A Pakistani-American Muslim girl is faced with trying to stay true to her culture all while blending in at school. When a local mosque becomes vandalized she struggles with what to do next? Does she hide a side of her to become more American?

Around America to Win the Vote

Back in April 1916, Nell Richardson and Alice Burke made their way to NYC to spread a message to all Americans: Votes for Women! In the time of the women’s suffrage movement, this duo was not going to be stopped by anything. One hundred years later, their story is shared with us in a picture book from when they took that trip.

Efrén Divided

Efrén’s Amá and Apá work very hard to provide for the family and to make sure that Efrén and his siblings are well taken care of. Efrén is American-born and his parents are undocumented which makes him worry about what could possibly happen. One day, his worries come true and his Amá is deported across the border to Tijuana, Mexico.

From the Desk of Zoe Washington

On Zoe Washington’s twelfth birthday, a letter arrives from her father in prison whom she has never met. She contemplates what to write as her father expresses his innocence. Keeping this a secret, Zoe is determined to uncover the truth.

Front Desk

Mia Tang has a lot of secrets. (1) Mia lives in a motel where she helps manage the front desk while her parents who are immigrants clean the rooms. (2) Her parents hide immigrants at the hotel in the empty rooms which also must be kept secret from the motel owner. (3) She wants to be a writer but her mother wants her to focus on math. Mia juggles a lot and it will take a lot out of her to get through the year and go for her dreams.

Gaby, Lost and Found

Gaby starts to volunteer at a local animal shelter where she falls in love with a cat she would like to adopt and give a home. However, Gaby’s mom is deported back to Honduras and Gaby is not sure what to do, especially because she is left without a true place that feels like home. Although Gaby is dealing with a lot, she still wants to give the cat at the shelter a home — even though she is also looking for one herself.

Indian No More

Regina’s Umpqua tribe is legally terminated and has to relocate from Oregon to Los Angeles. During this journey, she tries to gain a deeper understanding of her identity as an Indian and find her grounding in a new environment.

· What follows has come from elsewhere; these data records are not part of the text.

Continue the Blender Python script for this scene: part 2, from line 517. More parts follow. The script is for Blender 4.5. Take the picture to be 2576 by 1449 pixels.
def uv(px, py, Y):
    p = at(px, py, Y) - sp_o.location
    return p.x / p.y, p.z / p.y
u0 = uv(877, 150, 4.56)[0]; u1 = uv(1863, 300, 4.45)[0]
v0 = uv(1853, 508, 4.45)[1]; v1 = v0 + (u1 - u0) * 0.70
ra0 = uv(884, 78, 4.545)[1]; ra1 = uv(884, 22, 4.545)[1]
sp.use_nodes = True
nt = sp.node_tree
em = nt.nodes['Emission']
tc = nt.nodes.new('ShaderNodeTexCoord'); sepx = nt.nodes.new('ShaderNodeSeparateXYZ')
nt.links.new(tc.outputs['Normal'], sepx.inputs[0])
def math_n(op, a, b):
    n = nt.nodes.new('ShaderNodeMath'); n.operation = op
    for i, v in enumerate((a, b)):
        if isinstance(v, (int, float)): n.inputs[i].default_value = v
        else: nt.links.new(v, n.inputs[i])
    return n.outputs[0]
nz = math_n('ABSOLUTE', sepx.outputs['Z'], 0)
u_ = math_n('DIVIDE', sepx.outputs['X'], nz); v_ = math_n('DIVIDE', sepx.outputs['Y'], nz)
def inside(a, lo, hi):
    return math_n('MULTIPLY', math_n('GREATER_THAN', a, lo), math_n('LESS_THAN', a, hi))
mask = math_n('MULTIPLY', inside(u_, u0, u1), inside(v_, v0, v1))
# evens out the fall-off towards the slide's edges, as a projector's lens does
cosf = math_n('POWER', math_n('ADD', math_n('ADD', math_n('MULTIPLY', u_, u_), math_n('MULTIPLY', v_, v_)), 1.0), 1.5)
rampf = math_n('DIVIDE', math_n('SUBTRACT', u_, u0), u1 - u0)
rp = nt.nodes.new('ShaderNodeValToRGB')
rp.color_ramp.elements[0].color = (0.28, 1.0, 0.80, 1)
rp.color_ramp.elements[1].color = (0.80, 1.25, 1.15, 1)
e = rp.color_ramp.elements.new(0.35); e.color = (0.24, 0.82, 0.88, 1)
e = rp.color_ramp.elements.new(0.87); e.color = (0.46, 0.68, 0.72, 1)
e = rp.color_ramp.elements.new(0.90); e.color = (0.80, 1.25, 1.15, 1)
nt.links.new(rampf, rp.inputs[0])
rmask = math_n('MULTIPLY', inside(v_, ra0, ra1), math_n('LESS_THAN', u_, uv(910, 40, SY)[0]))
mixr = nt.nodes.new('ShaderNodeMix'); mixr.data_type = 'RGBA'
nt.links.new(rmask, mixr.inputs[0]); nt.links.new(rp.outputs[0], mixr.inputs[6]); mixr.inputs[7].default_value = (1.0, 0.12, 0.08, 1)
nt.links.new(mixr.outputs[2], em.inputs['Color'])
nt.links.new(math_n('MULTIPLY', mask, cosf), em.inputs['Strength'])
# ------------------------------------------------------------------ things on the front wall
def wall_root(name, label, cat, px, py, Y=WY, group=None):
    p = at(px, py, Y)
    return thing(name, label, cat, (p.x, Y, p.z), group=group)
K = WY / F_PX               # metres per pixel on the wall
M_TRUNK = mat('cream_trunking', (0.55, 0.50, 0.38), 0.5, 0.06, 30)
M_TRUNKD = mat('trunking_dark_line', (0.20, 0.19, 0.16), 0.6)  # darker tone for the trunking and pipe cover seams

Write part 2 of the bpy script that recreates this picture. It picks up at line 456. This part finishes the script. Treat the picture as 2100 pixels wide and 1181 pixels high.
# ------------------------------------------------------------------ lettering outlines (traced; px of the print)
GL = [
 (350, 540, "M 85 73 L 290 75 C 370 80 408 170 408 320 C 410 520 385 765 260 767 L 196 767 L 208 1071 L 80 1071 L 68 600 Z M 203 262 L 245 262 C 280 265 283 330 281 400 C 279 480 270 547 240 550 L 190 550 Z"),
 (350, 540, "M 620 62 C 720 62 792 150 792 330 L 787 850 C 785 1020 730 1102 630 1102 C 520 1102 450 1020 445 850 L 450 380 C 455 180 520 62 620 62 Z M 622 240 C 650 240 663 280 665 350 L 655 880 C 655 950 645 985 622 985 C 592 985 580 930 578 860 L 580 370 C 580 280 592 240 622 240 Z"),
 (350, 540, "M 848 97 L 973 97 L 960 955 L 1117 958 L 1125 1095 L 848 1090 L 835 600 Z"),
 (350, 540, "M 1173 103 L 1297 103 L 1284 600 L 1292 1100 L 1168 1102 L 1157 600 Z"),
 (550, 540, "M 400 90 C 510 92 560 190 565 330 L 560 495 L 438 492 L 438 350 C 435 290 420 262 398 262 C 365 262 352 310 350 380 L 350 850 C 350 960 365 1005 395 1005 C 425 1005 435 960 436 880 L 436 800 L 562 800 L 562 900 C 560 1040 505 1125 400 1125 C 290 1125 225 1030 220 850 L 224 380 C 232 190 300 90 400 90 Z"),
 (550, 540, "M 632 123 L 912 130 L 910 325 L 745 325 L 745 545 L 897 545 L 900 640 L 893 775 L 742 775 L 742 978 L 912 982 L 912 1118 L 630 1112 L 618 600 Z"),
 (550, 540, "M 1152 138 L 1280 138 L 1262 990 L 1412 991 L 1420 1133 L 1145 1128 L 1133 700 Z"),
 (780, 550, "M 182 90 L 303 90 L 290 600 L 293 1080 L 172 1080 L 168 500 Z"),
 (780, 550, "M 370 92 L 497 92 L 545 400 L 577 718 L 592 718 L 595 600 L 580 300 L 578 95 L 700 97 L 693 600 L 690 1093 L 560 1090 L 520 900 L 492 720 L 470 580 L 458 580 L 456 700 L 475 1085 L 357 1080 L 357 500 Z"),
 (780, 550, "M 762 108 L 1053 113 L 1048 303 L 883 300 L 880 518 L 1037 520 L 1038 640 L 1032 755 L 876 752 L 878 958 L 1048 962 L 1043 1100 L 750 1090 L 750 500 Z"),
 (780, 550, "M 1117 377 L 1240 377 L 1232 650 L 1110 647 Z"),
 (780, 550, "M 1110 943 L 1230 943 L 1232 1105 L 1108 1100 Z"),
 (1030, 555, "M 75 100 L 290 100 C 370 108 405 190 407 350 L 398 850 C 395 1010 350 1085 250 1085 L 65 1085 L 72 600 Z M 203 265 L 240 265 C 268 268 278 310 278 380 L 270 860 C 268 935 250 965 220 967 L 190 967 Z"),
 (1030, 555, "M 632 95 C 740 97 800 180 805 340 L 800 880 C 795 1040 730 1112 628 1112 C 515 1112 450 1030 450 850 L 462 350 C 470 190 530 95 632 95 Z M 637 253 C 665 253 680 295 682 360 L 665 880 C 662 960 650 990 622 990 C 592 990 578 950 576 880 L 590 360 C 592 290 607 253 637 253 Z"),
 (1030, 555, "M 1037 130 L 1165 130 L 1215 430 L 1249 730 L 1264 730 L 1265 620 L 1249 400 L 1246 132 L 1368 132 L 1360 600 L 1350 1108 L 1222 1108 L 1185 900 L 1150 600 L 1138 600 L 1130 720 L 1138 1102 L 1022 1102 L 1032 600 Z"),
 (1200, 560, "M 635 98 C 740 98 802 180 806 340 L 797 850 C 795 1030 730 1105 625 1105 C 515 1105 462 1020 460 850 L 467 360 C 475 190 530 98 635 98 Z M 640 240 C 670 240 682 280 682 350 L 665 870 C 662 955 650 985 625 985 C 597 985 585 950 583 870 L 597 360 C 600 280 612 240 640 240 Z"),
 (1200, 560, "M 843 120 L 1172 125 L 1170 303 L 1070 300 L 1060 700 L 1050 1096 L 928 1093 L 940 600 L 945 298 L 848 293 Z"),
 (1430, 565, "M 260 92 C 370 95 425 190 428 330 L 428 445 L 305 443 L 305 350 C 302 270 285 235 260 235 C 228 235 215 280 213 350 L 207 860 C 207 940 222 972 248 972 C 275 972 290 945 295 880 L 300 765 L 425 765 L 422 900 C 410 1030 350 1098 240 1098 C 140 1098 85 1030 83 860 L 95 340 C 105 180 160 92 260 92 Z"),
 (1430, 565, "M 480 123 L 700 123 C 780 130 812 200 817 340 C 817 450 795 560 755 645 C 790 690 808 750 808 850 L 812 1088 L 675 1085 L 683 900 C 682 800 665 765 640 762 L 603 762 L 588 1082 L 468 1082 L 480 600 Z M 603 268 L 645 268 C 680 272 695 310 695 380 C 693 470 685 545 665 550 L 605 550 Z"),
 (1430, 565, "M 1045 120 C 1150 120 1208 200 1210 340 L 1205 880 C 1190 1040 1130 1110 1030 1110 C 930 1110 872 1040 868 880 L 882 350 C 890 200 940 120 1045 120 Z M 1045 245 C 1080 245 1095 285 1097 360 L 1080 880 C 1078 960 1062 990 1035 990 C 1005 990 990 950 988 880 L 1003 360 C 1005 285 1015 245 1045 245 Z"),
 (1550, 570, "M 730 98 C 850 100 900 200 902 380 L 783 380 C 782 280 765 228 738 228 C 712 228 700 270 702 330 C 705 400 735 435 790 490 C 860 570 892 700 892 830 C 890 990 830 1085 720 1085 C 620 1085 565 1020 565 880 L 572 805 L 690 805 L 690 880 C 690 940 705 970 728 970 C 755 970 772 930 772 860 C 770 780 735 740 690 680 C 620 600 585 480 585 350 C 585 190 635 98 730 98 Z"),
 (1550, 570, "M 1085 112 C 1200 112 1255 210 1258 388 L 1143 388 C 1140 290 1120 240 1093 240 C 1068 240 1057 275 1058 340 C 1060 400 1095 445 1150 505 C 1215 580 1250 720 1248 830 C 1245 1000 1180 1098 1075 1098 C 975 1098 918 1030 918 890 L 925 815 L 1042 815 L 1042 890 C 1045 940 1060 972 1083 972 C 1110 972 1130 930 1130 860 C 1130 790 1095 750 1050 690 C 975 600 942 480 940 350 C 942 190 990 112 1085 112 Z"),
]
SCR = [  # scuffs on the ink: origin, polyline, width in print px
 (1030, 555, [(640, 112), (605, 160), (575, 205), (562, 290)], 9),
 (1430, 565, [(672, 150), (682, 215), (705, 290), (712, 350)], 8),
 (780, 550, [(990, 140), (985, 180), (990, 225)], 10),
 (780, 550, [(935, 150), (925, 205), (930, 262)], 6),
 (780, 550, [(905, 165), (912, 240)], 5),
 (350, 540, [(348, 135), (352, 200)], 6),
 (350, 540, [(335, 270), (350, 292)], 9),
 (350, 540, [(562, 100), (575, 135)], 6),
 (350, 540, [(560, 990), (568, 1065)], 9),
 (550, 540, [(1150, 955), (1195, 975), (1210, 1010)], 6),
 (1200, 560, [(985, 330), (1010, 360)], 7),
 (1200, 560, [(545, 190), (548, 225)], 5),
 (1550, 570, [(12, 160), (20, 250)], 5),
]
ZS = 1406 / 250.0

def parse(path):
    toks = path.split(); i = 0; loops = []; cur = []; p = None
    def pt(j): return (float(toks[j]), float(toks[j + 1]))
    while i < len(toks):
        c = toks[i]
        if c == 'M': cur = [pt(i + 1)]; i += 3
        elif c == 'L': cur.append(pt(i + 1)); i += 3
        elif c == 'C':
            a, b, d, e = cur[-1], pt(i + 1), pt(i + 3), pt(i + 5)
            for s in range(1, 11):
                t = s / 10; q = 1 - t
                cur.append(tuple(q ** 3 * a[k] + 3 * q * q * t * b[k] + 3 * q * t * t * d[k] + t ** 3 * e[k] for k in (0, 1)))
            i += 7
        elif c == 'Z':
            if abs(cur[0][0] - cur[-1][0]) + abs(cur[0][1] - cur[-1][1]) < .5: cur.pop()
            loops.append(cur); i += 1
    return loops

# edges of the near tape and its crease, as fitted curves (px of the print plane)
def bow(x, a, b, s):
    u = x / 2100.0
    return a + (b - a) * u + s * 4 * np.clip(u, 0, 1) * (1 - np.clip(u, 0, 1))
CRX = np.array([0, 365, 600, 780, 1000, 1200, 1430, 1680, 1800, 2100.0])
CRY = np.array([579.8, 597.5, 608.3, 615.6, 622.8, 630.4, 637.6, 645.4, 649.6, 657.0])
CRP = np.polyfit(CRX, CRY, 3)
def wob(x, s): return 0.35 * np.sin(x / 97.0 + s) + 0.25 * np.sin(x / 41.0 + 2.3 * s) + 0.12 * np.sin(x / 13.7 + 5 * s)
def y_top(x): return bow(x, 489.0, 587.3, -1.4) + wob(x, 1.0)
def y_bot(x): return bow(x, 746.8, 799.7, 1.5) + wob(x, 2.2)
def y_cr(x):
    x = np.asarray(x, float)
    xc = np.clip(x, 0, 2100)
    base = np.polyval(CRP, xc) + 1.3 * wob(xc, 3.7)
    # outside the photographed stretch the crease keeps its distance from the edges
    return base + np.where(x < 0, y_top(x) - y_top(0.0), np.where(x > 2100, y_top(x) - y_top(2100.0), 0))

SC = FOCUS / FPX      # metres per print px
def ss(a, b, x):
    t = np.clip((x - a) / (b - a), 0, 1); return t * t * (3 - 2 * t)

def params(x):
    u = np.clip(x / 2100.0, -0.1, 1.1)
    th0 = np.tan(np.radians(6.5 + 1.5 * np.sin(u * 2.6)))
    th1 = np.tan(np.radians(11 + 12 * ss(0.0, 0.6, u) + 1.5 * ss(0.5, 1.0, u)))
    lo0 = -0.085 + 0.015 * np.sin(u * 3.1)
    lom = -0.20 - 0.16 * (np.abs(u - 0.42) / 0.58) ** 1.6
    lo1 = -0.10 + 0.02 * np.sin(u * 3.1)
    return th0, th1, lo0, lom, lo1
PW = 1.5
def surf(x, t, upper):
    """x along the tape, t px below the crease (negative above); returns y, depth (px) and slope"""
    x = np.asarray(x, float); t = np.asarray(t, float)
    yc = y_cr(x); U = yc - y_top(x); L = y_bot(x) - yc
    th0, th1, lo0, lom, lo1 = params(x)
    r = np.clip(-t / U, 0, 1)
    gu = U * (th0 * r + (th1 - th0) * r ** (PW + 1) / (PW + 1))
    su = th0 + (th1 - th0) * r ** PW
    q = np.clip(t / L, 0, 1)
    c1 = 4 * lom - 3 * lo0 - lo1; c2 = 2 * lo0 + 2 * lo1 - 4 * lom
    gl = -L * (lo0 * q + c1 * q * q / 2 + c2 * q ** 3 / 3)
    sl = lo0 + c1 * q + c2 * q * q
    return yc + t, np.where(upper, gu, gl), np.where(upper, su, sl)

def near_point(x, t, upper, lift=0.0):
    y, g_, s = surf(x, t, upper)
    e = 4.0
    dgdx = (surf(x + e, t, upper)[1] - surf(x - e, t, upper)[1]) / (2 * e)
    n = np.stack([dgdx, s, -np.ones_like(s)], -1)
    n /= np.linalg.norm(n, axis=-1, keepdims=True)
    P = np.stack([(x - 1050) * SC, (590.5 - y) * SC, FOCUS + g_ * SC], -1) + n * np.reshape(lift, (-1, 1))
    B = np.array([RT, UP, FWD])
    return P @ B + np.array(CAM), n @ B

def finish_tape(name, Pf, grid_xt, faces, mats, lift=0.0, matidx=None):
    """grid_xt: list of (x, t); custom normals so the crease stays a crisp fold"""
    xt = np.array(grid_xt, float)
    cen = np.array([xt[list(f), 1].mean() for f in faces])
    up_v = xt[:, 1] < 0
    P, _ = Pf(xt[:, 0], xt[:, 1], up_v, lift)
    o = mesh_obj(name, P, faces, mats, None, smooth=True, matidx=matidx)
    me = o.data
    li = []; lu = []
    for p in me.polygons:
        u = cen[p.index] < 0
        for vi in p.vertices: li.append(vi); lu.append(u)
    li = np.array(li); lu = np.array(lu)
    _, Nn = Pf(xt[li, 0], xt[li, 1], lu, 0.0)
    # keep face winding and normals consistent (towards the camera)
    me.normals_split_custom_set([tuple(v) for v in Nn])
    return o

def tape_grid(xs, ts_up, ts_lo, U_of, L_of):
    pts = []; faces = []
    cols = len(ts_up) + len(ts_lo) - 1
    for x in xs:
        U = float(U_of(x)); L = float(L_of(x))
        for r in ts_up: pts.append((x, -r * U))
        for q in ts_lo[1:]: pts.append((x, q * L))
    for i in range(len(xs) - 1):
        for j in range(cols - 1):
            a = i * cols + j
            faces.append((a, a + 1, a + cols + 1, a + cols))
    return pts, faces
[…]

It Feels Good to Be Yourself

This picture book illustrates the concept of gender identity to readers of all ages. The book covers the full spectrum of varied gender identity to children, explaining that someone can identify with one gender, multiple genders, or neither. This book helps children understand that gender is not binary and any type of gender expression and identity is okay!

Knock Knock: My Dad’s Dream for Me

This moving book tells the story of a boy and his father. One day, the boy’s father leaves, leaving him only with his mother. He misses his dad deeply and writes him a letter, in return he receives a letter from his father outlining his hopes and dreams for his son, as well as his love for him, even when he cannot be there physically.